I also think it fits another important niche, which isn’t exactly touted. While it is expected that you come to get an MBA to succeed in business, what a lot of the classes at Booth give you is ideas about the kind of life you’d like to live. The curriculum here is designed for personal development, starting off with LEAD and expanding to a lot of the other classes where you get to think about the kind of life you want to create for yourself and how to go about doing that.

MS: What are some ways Boothies can benefit from the lessons taught in your class even if they don’t get a chance to take it?

Epley: Our stance here is primarily that we don’t dictate the type of courses students take at this school. We let you figure out what you think is most important during your time at Booth. However, Booth does offer a lot of additional programming for students outside of just the classes you take. So, you can be somebody who has taken primarily finance classes and yet see a lot of the behavioral science faculty members speak at different events.

MS: One of the most interesting parts of the course was the Best Self exercise, where students had to create a profile of what their best ethical selves looked like through self-reflection and interviewing friends, family and members of the Booth community. As someone who has read all of these profiles, what is your impression of the what Boothies best selves look like?

Epley: As with anything, in the very particular details of these profiles there is a lot of variance. Overwhelmingly, these stories are about courage of some kind… a time where you stood up for a value that was universally important, or about a time when you were just being really nice and decent. Most of the stories are about how you helped somebody in some way. Fewer of the stories are about ways in which you were brilliant or really smart in some way. The goal of the exercise is to talk about times when you were particularly ethical, so they oriented in that direction. But student self-stories tended to be about times when they were sort of smart in some way. However, that was not the story that people typically got from other people. Courage and kindness were two things that stood out most.

MS: According to you, what are the three main takeaways of this course?

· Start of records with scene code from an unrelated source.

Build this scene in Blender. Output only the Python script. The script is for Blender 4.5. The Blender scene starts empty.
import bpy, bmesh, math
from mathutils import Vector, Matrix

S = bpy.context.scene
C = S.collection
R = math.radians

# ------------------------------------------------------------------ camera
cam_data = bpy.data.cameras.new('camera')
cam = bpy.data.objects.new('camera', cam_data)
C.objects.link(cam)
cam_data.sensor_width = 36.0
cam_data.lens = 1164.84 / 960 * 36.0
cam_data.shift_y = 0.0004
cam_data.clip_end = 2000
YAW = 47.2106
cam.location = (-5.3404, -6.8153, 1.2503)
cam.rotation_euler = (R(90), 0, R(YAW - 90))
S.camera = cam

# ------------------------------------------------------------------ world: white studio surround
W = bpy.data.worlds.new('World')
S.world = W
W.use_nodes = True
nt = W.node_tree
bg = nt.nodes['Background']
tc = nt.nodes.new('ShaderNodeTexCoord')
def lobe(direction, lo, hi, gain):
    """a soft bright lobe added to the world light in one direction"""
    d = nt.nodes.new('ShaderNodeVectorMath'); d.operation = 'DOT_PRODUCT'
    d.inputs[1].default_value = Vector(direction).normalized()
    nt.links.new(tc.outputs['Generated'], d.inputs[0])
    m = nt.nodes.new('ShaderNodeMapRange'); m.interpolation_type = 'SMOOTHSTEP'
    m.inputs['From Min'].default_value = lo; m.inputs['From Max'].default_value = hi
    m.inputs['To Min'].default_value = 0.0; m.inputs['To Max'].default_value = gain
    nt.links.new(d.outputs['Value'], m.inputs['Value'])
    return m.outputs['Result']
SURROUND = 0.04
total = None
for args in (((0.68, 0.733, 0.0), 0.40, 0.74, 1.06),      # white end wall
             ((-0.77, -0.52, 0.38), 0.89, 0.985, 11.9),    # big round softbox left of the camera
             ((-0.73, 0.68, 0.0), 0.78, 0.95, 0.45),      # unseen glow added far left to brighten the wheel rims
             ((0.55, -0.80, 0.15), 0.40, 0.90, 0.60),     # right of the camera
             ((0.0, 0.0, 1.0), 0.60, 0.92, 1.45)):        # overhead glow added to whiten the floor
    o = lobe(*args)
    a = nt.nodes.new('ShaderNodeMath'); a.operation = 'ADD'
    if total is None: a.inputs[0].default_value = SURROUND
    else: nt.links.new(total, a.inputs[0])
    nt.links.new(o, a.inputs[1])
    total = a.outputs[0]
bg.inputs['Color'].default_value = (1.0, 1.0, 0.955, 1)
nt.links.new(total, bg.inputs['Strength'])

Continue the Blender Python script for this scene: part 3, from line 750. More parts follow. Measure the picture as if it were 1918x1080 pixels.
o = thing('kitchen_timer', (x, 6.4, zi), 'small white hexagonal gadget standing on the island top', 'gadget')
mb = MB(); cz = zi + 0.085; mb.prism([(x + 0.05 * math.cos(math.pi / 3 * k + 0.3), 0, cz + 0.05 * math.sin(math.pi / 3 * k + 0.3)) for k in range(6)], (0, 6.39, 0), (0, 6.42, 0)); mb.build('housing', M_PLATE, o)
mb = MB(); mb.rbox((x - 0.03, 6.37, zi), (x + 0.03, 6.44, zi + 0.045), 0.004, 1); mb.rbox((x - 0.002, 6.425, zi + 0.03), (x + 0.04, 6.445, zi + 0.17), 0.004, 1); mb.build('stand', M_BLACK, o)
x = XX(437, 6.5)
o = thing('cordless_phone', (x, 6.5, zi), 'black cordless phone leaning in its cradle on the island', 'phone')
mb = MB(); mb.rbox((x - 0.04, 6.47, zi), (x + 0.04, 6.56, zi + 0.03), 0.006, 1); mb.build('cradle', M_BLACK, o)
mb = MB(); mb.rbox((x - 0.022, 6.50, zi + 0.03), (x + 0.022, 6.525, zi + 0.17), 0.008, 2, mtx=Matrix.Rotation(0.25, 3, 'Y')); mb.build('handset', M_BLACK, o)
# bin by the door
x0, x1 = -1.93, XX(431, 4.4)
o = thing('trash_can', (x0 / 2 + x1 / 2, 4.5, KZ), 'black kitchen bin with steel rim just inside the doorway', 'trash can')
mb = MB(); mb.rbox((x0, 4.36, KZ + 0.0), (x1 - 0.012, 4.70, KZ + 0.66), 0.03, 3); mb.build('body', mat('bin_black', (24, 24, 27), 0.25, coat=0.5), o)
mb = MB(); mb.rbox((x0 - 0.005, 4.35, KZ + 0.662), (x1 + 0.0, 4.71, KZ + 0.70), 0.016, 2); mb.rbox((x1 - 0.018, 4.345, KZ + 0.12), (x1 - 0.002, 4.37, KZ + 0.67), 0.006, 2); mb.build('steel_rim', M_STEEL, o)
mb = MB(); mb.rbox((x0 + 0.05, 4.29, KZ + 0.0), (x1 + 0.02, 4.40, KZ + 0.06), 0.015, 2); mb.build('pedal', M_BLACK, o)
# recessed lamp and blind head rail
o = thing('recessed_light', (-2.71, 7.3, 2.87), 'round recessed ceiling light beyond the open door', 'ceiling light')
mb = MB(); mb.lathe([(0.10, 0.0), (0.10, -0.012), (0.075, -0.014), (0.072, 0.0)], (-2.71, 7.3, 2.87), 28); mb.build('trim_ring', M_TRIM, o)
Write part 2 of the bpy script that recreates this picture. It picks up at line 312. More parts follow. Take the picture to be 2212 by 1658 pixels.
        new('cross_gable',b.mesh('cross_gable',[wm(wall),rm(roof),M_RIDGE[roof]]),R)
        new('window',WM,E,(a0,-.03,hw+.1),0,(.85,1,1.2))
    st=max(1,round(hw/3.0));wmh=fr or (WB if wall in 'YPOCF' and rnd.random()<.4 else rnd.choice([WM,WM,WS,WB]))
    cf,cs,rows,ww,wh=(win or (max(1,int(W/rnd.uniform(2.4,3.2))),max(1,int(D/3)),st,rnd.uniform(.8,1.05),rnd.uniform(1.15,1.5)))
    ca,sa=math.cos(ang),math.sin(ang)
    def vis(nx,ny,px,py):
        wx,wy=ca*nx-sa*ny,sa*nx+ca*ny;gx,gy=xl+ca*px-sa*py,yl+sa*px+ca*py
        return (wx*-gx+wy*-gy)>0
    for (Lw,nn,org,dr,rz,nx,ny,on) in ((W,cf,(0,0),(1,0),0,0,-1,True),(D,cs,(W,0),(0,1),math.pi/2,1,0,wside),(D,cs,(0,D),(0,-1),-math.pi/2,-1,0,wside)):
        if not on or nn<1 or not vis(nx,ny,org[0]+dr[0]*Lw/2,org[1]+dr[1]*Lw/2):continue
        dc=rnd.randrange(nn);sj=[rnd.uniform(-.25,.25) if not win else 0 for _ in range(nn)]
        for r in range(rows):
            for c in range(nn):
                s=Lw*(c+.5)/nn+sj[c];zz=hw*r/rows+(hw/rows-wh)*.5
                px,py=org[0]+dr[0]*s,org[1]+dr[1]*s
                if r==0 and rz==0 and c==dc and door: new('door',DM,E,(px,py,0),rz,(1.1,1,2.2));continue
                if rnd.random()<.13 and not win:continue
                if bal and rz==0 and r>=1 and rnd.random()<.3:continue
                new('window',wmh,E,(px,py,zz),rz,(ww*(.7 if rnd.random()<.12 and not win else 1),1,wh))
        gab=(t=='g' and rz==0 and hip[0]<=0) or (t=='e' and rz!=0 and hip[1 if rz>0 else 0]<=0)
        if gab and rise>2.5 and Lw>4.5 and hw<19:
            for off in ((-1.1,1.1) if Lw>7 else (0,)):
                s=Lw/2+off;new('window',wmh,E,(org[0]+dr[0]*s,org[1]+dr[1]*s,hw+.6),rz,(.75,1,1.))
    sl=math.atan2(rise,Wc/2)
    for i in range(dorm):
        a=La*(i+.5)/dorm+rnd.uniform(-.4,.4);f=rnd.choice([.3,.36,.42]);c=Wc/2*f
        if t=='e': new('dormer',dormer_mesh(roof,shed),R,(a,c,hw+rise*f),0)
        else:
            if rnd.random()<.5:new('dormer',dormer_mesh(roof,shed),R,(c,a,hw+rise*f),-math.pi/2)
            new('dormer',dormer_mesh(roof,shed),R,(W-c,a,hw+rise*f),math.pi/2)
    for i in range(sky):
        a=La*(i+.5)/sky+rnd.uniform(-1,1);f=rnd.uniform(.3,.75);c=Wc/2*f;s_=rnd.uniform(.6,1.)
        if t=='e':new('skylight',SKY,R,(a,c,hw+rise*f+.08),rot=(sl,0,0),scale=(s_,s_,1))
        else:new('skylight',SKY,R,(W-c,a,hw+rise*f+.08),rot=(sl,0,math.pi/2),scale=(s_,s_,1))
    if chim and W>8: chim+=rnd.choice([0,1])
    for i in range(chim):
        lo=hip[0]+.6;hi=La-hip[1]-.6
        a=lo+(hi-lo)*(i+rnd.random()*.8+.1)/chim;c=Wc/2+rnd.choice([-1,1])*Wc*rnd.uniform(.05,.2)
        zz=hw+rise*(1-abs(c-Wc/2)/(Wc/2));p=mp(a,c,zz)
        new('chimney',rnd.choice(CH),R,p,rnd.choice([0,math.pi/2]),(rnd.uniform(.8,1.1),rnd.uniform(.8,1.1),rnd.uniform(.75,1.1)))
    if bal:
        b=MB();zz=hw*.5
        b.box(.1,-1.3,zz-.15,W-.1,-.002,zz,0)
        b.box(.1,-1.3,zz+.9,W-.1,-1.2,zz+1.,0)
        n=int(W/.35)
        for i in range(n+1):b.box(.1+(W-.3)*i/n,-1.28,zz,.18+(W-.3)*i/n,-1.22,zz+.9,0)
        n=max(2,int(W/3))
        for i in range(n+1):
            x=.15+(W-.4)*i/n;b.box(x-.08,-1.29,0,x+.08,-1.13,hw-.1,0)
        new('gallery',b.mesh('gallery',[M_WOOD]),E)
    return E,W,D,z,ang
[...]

Epley: The first one is that people’s behavior is a function of the type of situation they are in and much less about the type of person they are, compared to what we typically expect. Second, it is about the importance of altering the type of situations that people find themselves in. Changing the situation that others are in has a concrete effect on what they actually do. Good people can end up doing bad things when they are put in situations where you are not attending to the context of helping people be good. The last takeaway is that doing good feels surprisingly good. There is not nearly as much of a trade-off between self-interest and social interest as most people think. Life is not a zero sum in that way, at least in terms of well-being. Doing things that are oriented towards helping others and treating other people well and generally things that we would consider ethical don’t come at a cost to your sense of meaning, purpose, or well-being. Often those are the very things that enhance it the most.

One thing that MBA students may not realize is how much of their life and career still lie ahead of them. You’ve got to orient your career in a way that makes it sustainable. You have to feel good about what you’re doing and feel that you are doing meaningful and valuable work. Sustainability is really central to this.

The reason why I call the course Designing a Good Life is because of this sustainability argument. The business case for ethics is creating organizations that can survive and thrive in the long haul. The personal case is to help you create a sustainable career that you can feel excited and passionate about where you both feel and do good. For both scenarios, ethics are at the core of where you would begin.